Pour un genre qui a abordé sans complexe tant de facettes de la nature humaine (amours heureuses et malheureuses, sexualité, argent entre richesse insolente et pauvreté abjecte, soif de pouvoir, ambition guerrière…), l’opéra ne s’était à ce jour pas encore penché sur la scatologie dont on sait qu’elle est une source inépuisable de plaisanteries – pas toujours du meilleur goût – à tous les âges et dans tous les milieux quoique assez rarement abordée en public, bonnes manières et décence obligent. C’était compter sans l’esprit irrévérencieux de Philippe Boesmans dont On purge bébé ! aura été la dernière œuvre, le compositeur liégeois nous ayant hélas quitté cette année en laissant son ultime opéra quasi terminé, la dixième et dernière scène ayant été parfaitement achevée par son disciple Benoît Mernier.
Adaptée par Richard Brunel, qui signe aussi la mise en scène toute de drôlerie et de légèreté de cette création à La Monnaie, la pièce de Feydeau narre les tribulations de M. et Mme Follavoine dont l’insupportable et constipé rejeton Toto refuse absolument de prendre le purgatif qui lui libérerait les intestins. Manque de pot (si l’on ose dire), M. Follavoine – fabricant de porcelaine de son état – doit recevoir M. Chouilloux, fonctionnaire du ministère de la Guerre, dont il espère bénéficier de l’appui pour remporter un juteux marché de 300.000 pots de chambre destinés à l’armée française. L’affaire vire au tragi-comique pour le maître de maison dont les vases de nuit présentés comme incassables se brisent à la première comme à la deuxième démonstration. Lorsque Mme Follavoine évoque les tourments que lui cause son fils de 7 ans, M. Chouilloux se montre très intéressé voire enthousiasmé par la question, étant lui-même assez sensible des intestins.
Les parents continuent de cajoler l’infernal gamin qui refuse toujours de boire sa potion. Mme Follavoine laisse alors malencontreusement échapper que Chouilloux est cocu. Le malheureux se console en vidant la moitié du purgatif par erreur. Les choses ne s’arrangeront guère lorsqu’arrivent pour déjeuner Mme Chouilloux et son amant Truchet qu’elle présente comme étant son cousin. Ce dernier, soupçonnant Follavoine d’avoir vendu la mèche, lui colle une gifle. Désemparé, le porcelainier vide ce qui reste du purgatif avec les conséquences que l’on devine.
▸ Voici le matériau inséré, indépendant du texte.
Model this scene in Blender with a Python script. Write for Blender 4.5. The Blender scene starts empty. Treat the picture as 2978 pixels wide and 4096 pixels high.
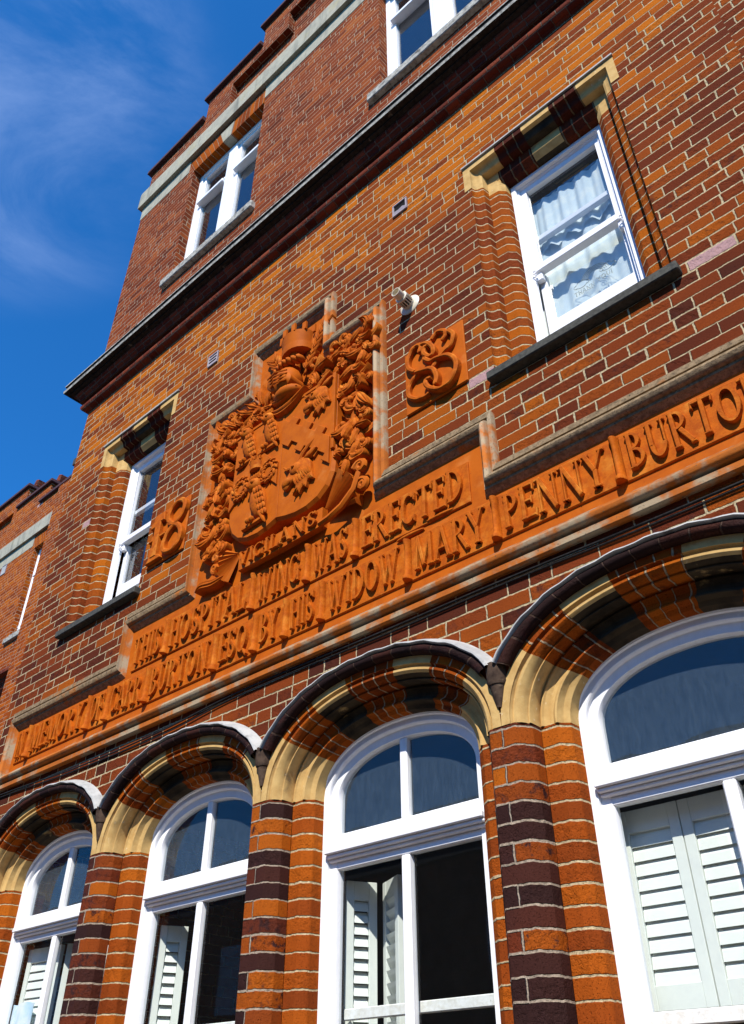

On rit de bon cœur de voir les représentants de cette ambitieuse et mesquine bourgeoisie ramenés à leur banale condition humaine en usant à qui mieux mieux des toilettes ou même du seau. Tant le livret que la musique évitent la grosse pantalonnade de ce qui n’aurait pu être qu’une pièce de boulevard avec rencontres malencontreuses et portes qui claquent au profit d’une fine distanciation, d’une subtile critique sociale et d’un humour qui va bien au-delà du simple pipi-caca. Philippe Boesmans traite tout ceci avec une légèreté bienvenue, optant pour une approche syllabique qui donne priorité à l’intelligibilité du texte mais qui a aussi recours à de fines citations des Hébrides de Mendelssohn, de la « Méditation » de Thaïs de Massenet ou même du tétracorde ascendant de Parsifal. Les décors d’Étienne Pluss qui restituent joliment l’intérieur bien bourgeois des Follavoine sont un régal, comme les costumes très réussis de Bruno de Lavenère.